* [Written problem]:
Leaving the pictures aside, transcribe every line below exactly.
○ ○ ○ ○
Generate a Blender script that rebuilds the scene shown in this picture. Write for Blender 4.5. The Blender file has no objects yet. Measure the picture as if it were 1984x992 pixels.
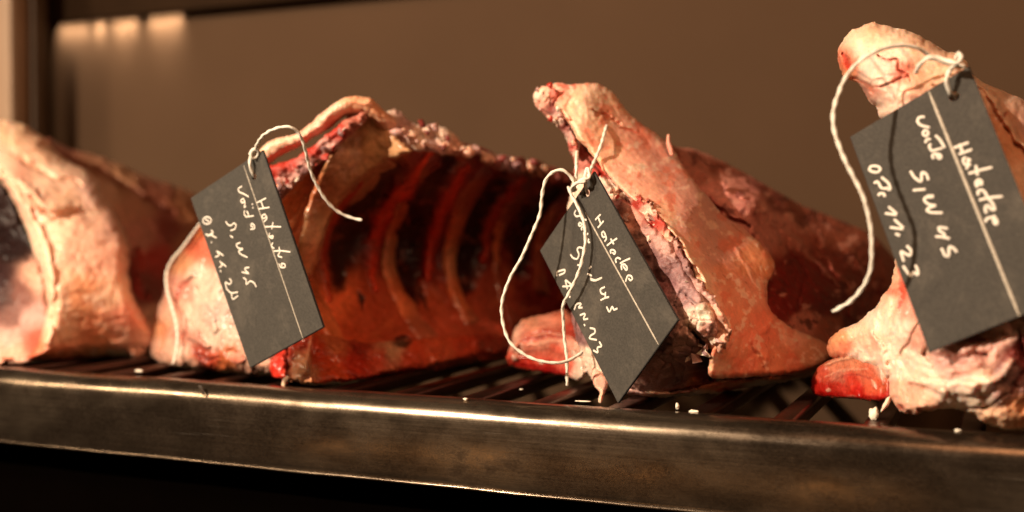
import bpy, math, random
import numpy as np
from mathutils import Vector
random.seed(7)
S = bpy.context.scene
COL = S.collection

# ---------------------------------------------------------------- camera
F = 2200.0                      # focal length in pixels of the 1984 px wide photograph
YAW = math.radians(23.5); PITCH = math.radians(1.38)
cam_d = bpy.data.cameras.new('camera'); cam = bpy.data.objects.new('camera', cam_d); COL.objects.link(cam)
cam_d.sensor_width = 36.0; cam_d.lens = F / 1984 * 36.0
cam.rotation_euler = (math.radians(90) - PITCH, 0, YAW)
cam_d.clip_start = 0.01; cam_d.clip_end = 50
cam_d.dof.use_dof = True; cam_d.dof.focus_distance = 0.605; cam_d.dof.aperture_fstop = 3.6
S.camera = cam
S.view_settings.view_transform = 'Standard'; S.view_settings.look = 'None'
S.view_settings.exposure = 0; S.view_settings.gamma = 1

# ---------------------------------------------------------------- world and lamps
W = bpy.data.worlds.new('World'); S.world = W; W.use_nodes = True
W.node_tree.nodes['Background'].inputs[0].default_value = (1.0, 0.50, 0.22, 1)
W.node_tree.nodes['Background'].inputs[1].default_value = 0.014

def lamp(kind, name, loc, target, energy, color, **kw):
    d = bpy.data.lights.new(name, kind); o = bpy.data.objects.new(name, d); COL.objects.link(o)
    o.location = loc; d.energy = energy; d.color = color
    if target is not None:
        o.rotation_euler = (Vector(target) - Vector(loc)).to_track_quat('-Z', 'Y').to_euler()
    for k, v in kw.items(): setattr(d, k, v)
    return o
KEY = (-0.98, -0.76, 0.72)
lamp('SPOT', 'left_spotlight', KEY, (-0.28, 0.68, 0.0), 215, (1.0, 0.80, 0.59),
     shadow_soft_size=0.018, spot_size=math.radians(66), spot_blend=0.6)
lamp('SPOT', 'left_spotlight', (-1.9, -0.75, 1.0), (-0.5, 0.60, 0.0), 105, (1.0, 0.76, 0.50),
     shadow_soft_size=0.14, spot_size=math.radians(50), spot_blend=0.7)  # second spot, added for the highlight along the rail's left and the left faces
# soft warm fill added above to brighten the ribs and shaded sides
lamp('AREA', 'fill_light', (0.25, -0.45, 1.1), (-0.4, 0.8, 0), 11.0, (1.0, 0.52, 0.27), shape='DISK', size=0.7)

# ---------------------------------------------------------------- pixel <-> space
_cy, _sy, _cp, _sp = math.cos(YAW), math.sin(YAW), math.cos(PITCH), math.sin(PITCH)
FWD = np.array([-_sy * _cp, _cy * _cp, -_sp]); RGT = np.array([_cy, _sy, 0.0]); DWN = -np.cross(RGT, FWD)
def ray(x, y):
    x = np.asarray(x, float); y = np.asarray(y, float)
    return FWD + ((x - 992) / F)[..., None] * RGT + ((y - 496) / F)[..., None] * DWN
def P(x, y, Y):                    # the point seen at pixel x, y on the vertical plane at depth Y
    r = ray(x, y); return r * (np.asarray(Y, float) / r[..., 1])[..., None]
def PT(x, y, t):                   # the point at distance t along the optical axis
    return ray(x, y) * t
ZS = float(P(0, 719, 0.55)[2])     # height of the shelf
def gy(x, y):                      # depth of the shelf top seen at a pixel
    r = ray(x, y); return float(ZS / r[2] * r[1])

# unseen warm lamps added in front so their reflections spot the lower rail
for (x, y, e) in ((680, 885, .5), (920, 905, 1.0), (1240, 938, .9), (1600, 985, 1.0)):
    q = P(x, y, 0.55); mcam = np.array([0, 1.10, 0.0]); q = q + (q - mcam) * 1.6
    d = bpy.data.lights.new('reflection_lamp', 'POINT'); o = bpy.data.objects.new('reflection_lamp', d); COL.objects.link(o)
    o.location = q; d.energy = 0.30 * e; d.shadow_soft_size = 0.022; d.color = (1.0, 0.5, 0.18)

# ---------------------------------------------------------------- noise
def _h(ix, iy, iz, s):
    n = (ix * 73856093) ^ (iy * 19349663) ^ (iz * 83492791) ^ (s * 2654435761 & 0x7fffffff)
    n = (n ^ (n >> 13)) * 1274126177 & 0x7fffffff
    n = (n ^ (n >> 15)) * 668265263 & 0x7fffffff
    return ((n ^ (n >> 12)) & 0xffff) / 65535.0
def vnoise(p, s=0):
    i = np.floor(p).astype(np.int64); f = p - i; f = f * f * (3 - 2 * f); r = 0
    for dx in (0, 1):
        for dy in (0, 1):
            for dz in (0, 1):
                w = (f[:, 0] if dx else 1 - f[:, 0]) * (f[:, 1] if dy else 1 - f[:, 1]) * (f[:, 2] if dz else 1 - f[:, 2])
                r = r + w * _h(i[:, 0] + dx, i[:, 1] + dy, i[:, 2] + dz, s)
    return r * 2 - 1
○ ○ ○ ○
* [Solution for this task]:
Generate a Blender script that rebuilds the scene shown in this picture. Write for Blender 4.5. The Blender file has no objects yet. Measure the picture as if it were 1984x992 pixels.
import bpy, math, random
import numpy as np
from mathutils import Vector
random.seed(7)
S = bpy.context.scene
COL = S.collection

# ---------------------------------------------------------------- camera
F = 2200.0                      # focal length in pixels of the 1984 px wide photograph
YAW = math.radians(23.5); PITCH = math.radians(1.38)
cam_d = bpy.data.cameras.new('camera'); cam = bpy.data.objects.new('camera', cam_d); COL.objects.link(cam)
cam_d.sensor_width = 36.0; cam_d.lens = F / 1984 * 36.0
cam.rotation_euler = (math.radians(90) - PITCH, 0, YAW)
cam_d.clip_start = 0.01; cam_d.clip_end = 50
cam_d.dof.use_dof = True; cam_d.dof.focus_distance = 0.605; cam_d.dof.aperture_fstop = 3.6
S.camera = cam
S.view_settings.view_transform = 'Standard'; S.view_settings.look = 'None'
S.view_settings.exposure = 0; S.view_settings.gamma = 1

# ---------------------------------------------------------------- world and lamps
W = bpy.data.worlds.new('World'); S.world = W; W.use_nodes = True
W.node_tree.nodes['Background'].inputs[0].default_value = (1.0, 0.50, 0.22, 1)
W.node_tree.nodes['Background'].inputs[1].default_value = 0.014

def lamp(kind, name, loc, target, energy, color, **kw):
    d = bpy.data.lights.new(name, kind); o = bpy.data.objects.new(name, d); COL.objects.link(o)
    o.location = loc; d.energy = energy; d.color = color
    if target is not None:
        o.rotation_euler = (Vector(target) - Vector(loc)).to_track_quat('-Z', 'Y').to_euler()
    for k, v in kw.items(): setattr(d, k, v)
    return o
KEY = (-0.98, -0.76, 0.72)
lamp('SPOT', 'left_spotlight', KEY, (-0.28, 0.68, 0.0), 215, (1.0, 0.80, 0.59),
     shadow_soft_size=0.018, spot_size=math.radians(66), spot_blend=0.6)
lamp('SPOT', 'left_spotlight', (-1.9, -0.75, 1.0), (-0.5, 0.60, 0.0), 105, (1.0, 0.76, 0.50),
     shadow_soft_size=0.14, spot_size=math.radians(50), spot_blend=0.7)  # second spot, added for the highlight along the rail's left and the left faces
# soft warm fill added above to brighten the ribs and shaded sides
lamp('AREA', 'fill_light', (0.25, -0.45, 1.1), (-0.4, 0.8, 0), 11.0, (1.0, 0.52, 0.27), shape='DISK', size=0.7)

# ---------------------------------------------------------------- pixel <-> space
_cy, _sy, _cp, _sp = math.cos(YAW), math.sin(YAW), math.cos(PITCH), math.sin(PITCH)
FWD = np.array([-_sy * _cp, _cy * _cp, -_sp]); RGT = np.array([_cy, _sy, 0.0]); DWN = -np.cross(RGT, FWD)
def ray(x, y):
    x = np.asarray(x, float); y = np.asarray(y, float)
    return FWD + ((x - 992) / F)[..., None] * RGT + ((y - 496) / F)[..., None] * DWN
def P(x, y, Y):                    # the point seen at pixel x, y on the vertical plane at depth Y
    r = ray(x, y); return r * (np.asarray(Y, float) / r[..., 1])[..., None]
def PT(x, y, t):                   # the point at distance t along the optical axis
    return ray(x, y) * t
ZS = float(P(0, 719, 0.55)[2])     # height of the shelf
def gy(x, y):                      # depth of the shelf top seen at a pixel
    r = ray(x, y); return float(ZS / r[2] * r[1])

# unseen warm lamps added in front so their reflections spot the lower rail
for (x, y, e) in ((680, 885, .5), (920, 905, 1.0), (1240, 938, .9), (1600, 985, 1.0)):
    q = P(x, y, 0.55); mcam = np.array([0, 1.10, 0.0]); q = q + (q - mcam) * 1.6
    d = bpy.data.lights.new('reflection_lamp', 'POINT'); o = bpy.data.objects.new('reflection_lamp', d); COL.objects.link(o)
    o.location = q; d.energy = 0.30 * e; d.shadow_soft_size = 0.022; d.color = (1.0, 0.5, 0.18)

# ---------------------------------------------------------------- noise
def _h(ix, iy, iz, s):
    n = (ix * 73856093) ^ (iy * 19349663) ^ (iz * 83492791) ^ (s * 2654435761 & 0x7fffffff)
    n = (n ^ (n >> 13)) * 1274126177 & 0x7fffffff
    n = (n ^ (n >> 15)) * 668265263 & 0x7fffffff
    return ((n ^ (n >> 12)) & 0xffff) / 65535.0
def vnoise(p, s=0):
    i = np.floor(p).astype(np.int64); f = p - i; f = f * f * (3 - 2 * f); r = 0
    for dx in (0, 1):
        for dy in (0, 1):
            for dz in (0, 1):
                w = (f[:, 0] if dx else 1 - f[:, 0]) * (f[:, 1] if dy else 1 - f[:, 1]) * (f[:, 2] if dz else 1 - f[:, 2])
                r = r + w * _h(i[:, 0] + dx, i[:, 1] + dy, i[:, 2] + dz, s)
    return r * 2 - 1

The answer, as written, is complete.